Leave out all pictures. Return exactly the lines from the top of the material through the line containing "0.706).build('apron', M['black_satin'], t)".

Available data =
** start **

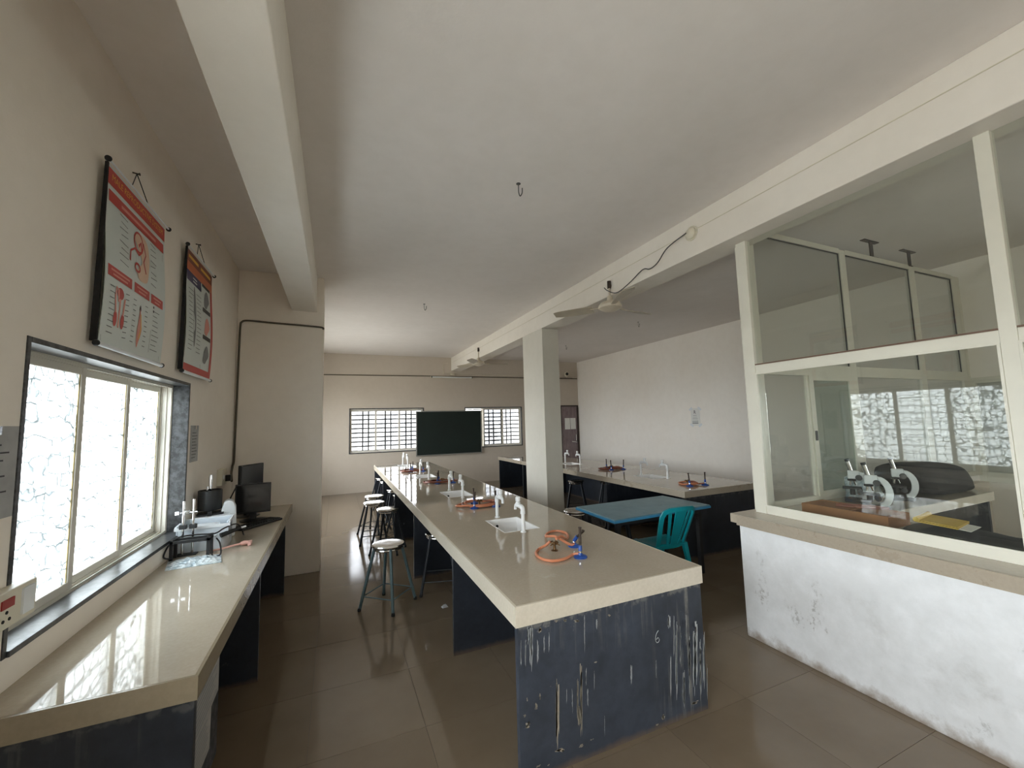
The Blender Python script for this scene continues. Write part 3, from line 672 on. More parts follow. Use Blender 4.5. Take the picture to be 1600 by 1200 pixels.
# ------------------------------------------------------------------ blue table and teal chair
t = tag(empty('work_table', (0, 0, 0)), 'worn blue topped table with black legs between the benches', 'table')
top_poly = [(2.50, 3.36), (3.84, 3.42), (3.80, 4.10), (2.52, 4.08)]
MB().prism(top_poly, 0.722, 0.74, 'z').build('table_top', M['table'], t, bevel=0.003)
MB().prism([(2.494, 3.353), (3.847, 3.414), (3.806, 4.107), (2.513, 4.087)], 0.706, 0.728, 'z').build('top_edge', M['table_edge'], t)
for x, y in ((2.60, 3.45), (3.74, 3.50), (3.70, 4.0), (2.61, 3.98)):
    MB().box(x - 0.022, x + 0.022, y - 0.022, y + 0.022, 0, 0.706).build('leg', M['black_satin'], t)
MB().box(2.60, 3.72, 3.44, 3.465, 0.655, 0.706).box(2.60, 3.72, 3.97, 3.995, 0.655, 0.706).box(2.59, 2.615, 3.46, 3.97, 0.655, 0.706).box(3.715, 3.74, 3.5, 3.98, 0.655, 0.706).build('apron', M['black_satin'], t)

ch = tag(empty('plastic_chair', (3.175, 3.22, 0)), 'teal moulded plastic chair with slatted back tucked at the blue table', 'chair')
# local: back at y=0, seat towards +y
def back_pt(u, h):   # u across (-1..1), h 0 at seat .. 1 at top
    half = 0.165 + 0.05 * h
    return Vector((u * half, 0.135 - 0.15 * h - 0.035 * (1 - u * u), 0.41 + 0.395 * h))
def back_strip(mb, pts, w, th=0.012):
    # flat band following (u,h) points on the back surface
    vs = []; n = len(pts)
    for i, (u, h) in enumerate(pts):
        p = back_pt(u, h); a = back_pt(*pts[max(i - 1, 0)]); b = back_pt(*pts[min(i + 1, n - 1)])
        tg = (b - a).normalized(); nr = Vector((0.4 * u, -1, -0.15)).normalized(); sd = tg.cross(nr).normalized()
        ww = w[i] if isinstance(w, list) else w
        for s1, s2 in ((-1, -1), (1, -1), (1, 1), (-1, 1)): vs.append(p + sd * ww / 2 * s1 + nr * th / 2 * s2)
    fs = [(3, 2, 1, 0), tuple(4 * (n - 1) + k for k in range(4))]
    for i in range(n - 1):
        for k in range(4): fs.append((4 * i + k, 4 * i + (k + 1) % 4, 4 * i + 4 + (k + 1) % 4, 4 * i + 4 + k))
    mb.add(vs, fs)
fr = MB(); pts = [(-1, -0.05), (-1, 0.3), (-1, 0.6), (-0.98, 0.82), (-0.88, 0.95), (-0.65, 1.0), (-0.3, 1.015), (0, 1.02), (0.3, 1.015), (0.65, 1.0), (0.88, 0.95), (0.98, 0.82), (1, 0.6), (1, 0.3), (1, -0.05)]
back_strip(fr, pts, 0.042, 0.022); fr.build('back_frame', M['teal_plastic'], ch, True)
for u0, u1, wb_, wt in ((-0.42, -0.62, 0.03, 0.034), (0.42, 0.62, 0.03, 0.034), (0, 0, 0.075, 0.15)):
    sl = MB(); back_strip(sl, [(u0 + (u1 - u0) * k / 6, 0.02 + 0.97 * k / 6) for k in range(7)], [wb_ + (wt - wb_) * k / 6 for k in range(7)], 0.009); sl.build('back_slat', M['teal_plastic'], ch, True)
bt = MB(); back_strip(bt, [(-1, 0.02), (-0.5, 0.02), (0, 0.02), (0.5, 0.02), (1, 0.02)], 0.05, 0.014); bt.build('back_rail', M['teal_plastic'], ch, True)
se = MB(); NX, NY = 8, 8; vs = []
for j in range(NY + 1):
    for i in range(NX + 1):
        u = -1 + 2 * i / NX; v = j / NY
        vs.append((u * (0.20 + 0.025 * v), 0.10 + 0.38 * v, 0.425 - 0.022 * math.sin(math.pi * min(v * 1.1, 1)) * (1 - u * u) - (0.02 if v > 0.95 else 0)))
se.add(vs + [(a, b, c - 0.012) for a, b, c in vs], [(j * 9 + i, j * 9 + i + 1, j * 9 + i + 10, j * 9 + i + 9) for j in range(NY) for i in range(NX)] + [(81 + j * 9 + i, 81 + j * 9 + i + 9, 81 + j * 9 + i + 10, 81 + j * 9 + i + 1) for j in range(NY) for i in range(NX)])
edge = [i for i in range(9)] + [9 * j + 8 for j in range(1, 9)] + [72 + i for i in range(7, -1, -1)] + [9 * j for j in range(7, 0, -1)]
se.f += [(edge[k], 81 + edge[k], 81 + edge[(k + 1) % len(edge)], edge[(k + 1) % len(edge)]) for k in range(len(edge))]
se.build('seat', M['teal_plastic'], ch, True)
for sx in (-1, 1):
    for (ya, yb) in ((0.12, 0.05), (0.45, 0.49)):
        xa, xb = sx * 0.175, sx * 0.205
        MB().prism([(-0.024, -0.012), (0.024, -0.012), (0.024, 0.012), (-0.024, 0.012)], 0, 0.01, 'z')
        lg = MB()
        lg.add([(xa - .026, ya - .02, .42), (xa + .026, ya - .02, .42), (xa + .026, ya + .02, .42), (xa - .026, ya + .02, .42), (xb - .018, yb - .014, 0), (xb + .018, yb - .014, 0), (xb + .018, yb + .014, 0), (xb - .018, yb + .014, 0)],
               [(3, 2, 1, 0), (4, 5, 6, 7), (0, 1, 5, 4), (1, 2, 6, 5), (2, 3, 7, 6), (3, 0, 4, 7)])
        lg.build('leg', M['teal_plastic'], ch, bevel=0.004)

# ------------------------------------------------------------------ green board, tube light, wiring on the far wall
g = tag(empty('chalkboard', (2.03, YB - 0.06, 0.84)), 'dark green chalkboard mounted between the two far windows', 'chalkboard')
MB().box(0.025, 1.865, 0.01, 0.04, 0.025, 1.205).build('writing_surface', M['green_board'], g)
MB().box(0, 1.89, 0, 0.05, 0, 0.025).box(0, 1.89, 0, 0.05, 1.205, 1.23).box(0, 0.025, 0, 0.05, 0.025, 1.205).box(1.865, 1.89, 0, 0.05, 0.025, 1.205).build('board_frame', M['board_frame'], g)
g = tag(empty('tube_light', (2.44, YB, 3.0)), 'unlit fluorescent tube light fixed high on the far wall', 'light')
MB().box(0, 1.24, -0.045, 0, 0.0, 0.045).build('batten', M['ivory'], g)
MB().cyl((0.04, -0.07, 0.02), (1.20, -0.07, 0.02), 0.016, n=12).build('tube', M['white_plastic'], g, True)
for x in (0.02, 1.20): MB().box(x, x + 0.02, -0.09, -0.04, 0.0, 0.045).build('lamp_holder', M['grey_cable'], g)
tag(MB().tube([(-0.9, YB - 0.012, 3.03), (2.0, YB - 0.012, 3.05), (5.4, YB - 0.012, 3.055), (XR - 0.02, YB - 0.012, 3.06)], 0.011, 8).build('cable_run', M['cable']), 'brown cable run along the far wall above the windows', 'cable')
tag(MB().tube([(2.81, YB - 0.01, 3.13), (5.3, YB - 0.01, 3.13)], 0.006, 6).tube([(2.81, YB - 0.01, 3.13), (2.81, YB - 0.01, 3.42), (2.95, YB - 0.01, 3.43)], 0.006, 6).build('cable_run', M['ivory']), 'thin pale cable above the tube light climbing to the right beam', 'cable')
tag(MB().box(3.02, 3.14, YB - 0.04, YB, 3.08, 3.14).cyl((3.08, YB - 0.05, 3.11), (3.08, YB - 0.04, 3.11), 0.03, n=14).build('junction_box', M['ivory'], bevel=0.004), 'small junction box above the tube light', 'junction box')
c = tag(empty('security_camera', (6.78, YB, 3.05)), 'small black camera on a wall bracket in the far right corner', 'camera')
MB().box(-0.2, 0.22, -0.14, 0, 0, 0.012).build('shelf_bracket', M['iron'], c)
MB().lathe([(0.03, 0), (0.06, 0.03), (0.07, 0.09), (0.05, 0.14), (0.02, 0.16)], (0.06, -0.07, 0.06), 16).cyl((0.06, -0.07, 0.01), (0.06, -0.07, 0.07), 0.014).build('housing', M['ivory'], c, True)
MB().lathe([(0.05, 0), (0.045, 0.02), (0.02, 0.03)], (0.03, -0.16, 0.14), 14, 'y').build('lens', M['black_plastic'], c, True)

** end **

Correct response =
The Blender Python script for this scene continues. Write part 3, from line 672 on. More parts follow. Use Blender 4.5. Take the picture to be 1600 by 1200 pixels.
# ------------------------------------------------------------------ blue table and teal chair
t = tag(empty('work_table', (0, 0, 0)), 'worn blue topped table with black legs between the benches', 'table')
top_poly = [(2.50, 3.36), (3.84, 3.42), (3.80, 4.10), (2.52, 4.08)]
MB().prism(top_poly, 0.722, 0.74, 'z').build('table_top', M['table'], t, bevel=0.003)
MB().prism([(2.494, 3.353), (3.847, 3.414), (3.806, 4.107), (2.513, 4.087)], 0.706, 0.728, 'z').build('top_edge', M['table_edge'], t)
for x, y in ((2.60, 3.45), (3.74, 3.50), (3.70, 4.0), (2.61, 3.98)):
    MB().box(x - 0.022, x + 0.022, y - 0.022, y + 0.022, 0, 0.706).build('leg', M['black_satin'], t)
MB().box(2.60, 3.72, 3.44, 3.465, 0.655, 0.706).box(2.60, 3.72, 3.97, 3.995, 0.655, 0.706).box(2.59, 2.615, 3.46, 3.97, 0.655, 0.706).box(3.715, 3.74, 3.5, 3.98, 0.655, 0.706).build('apron', M['black_satin'], t)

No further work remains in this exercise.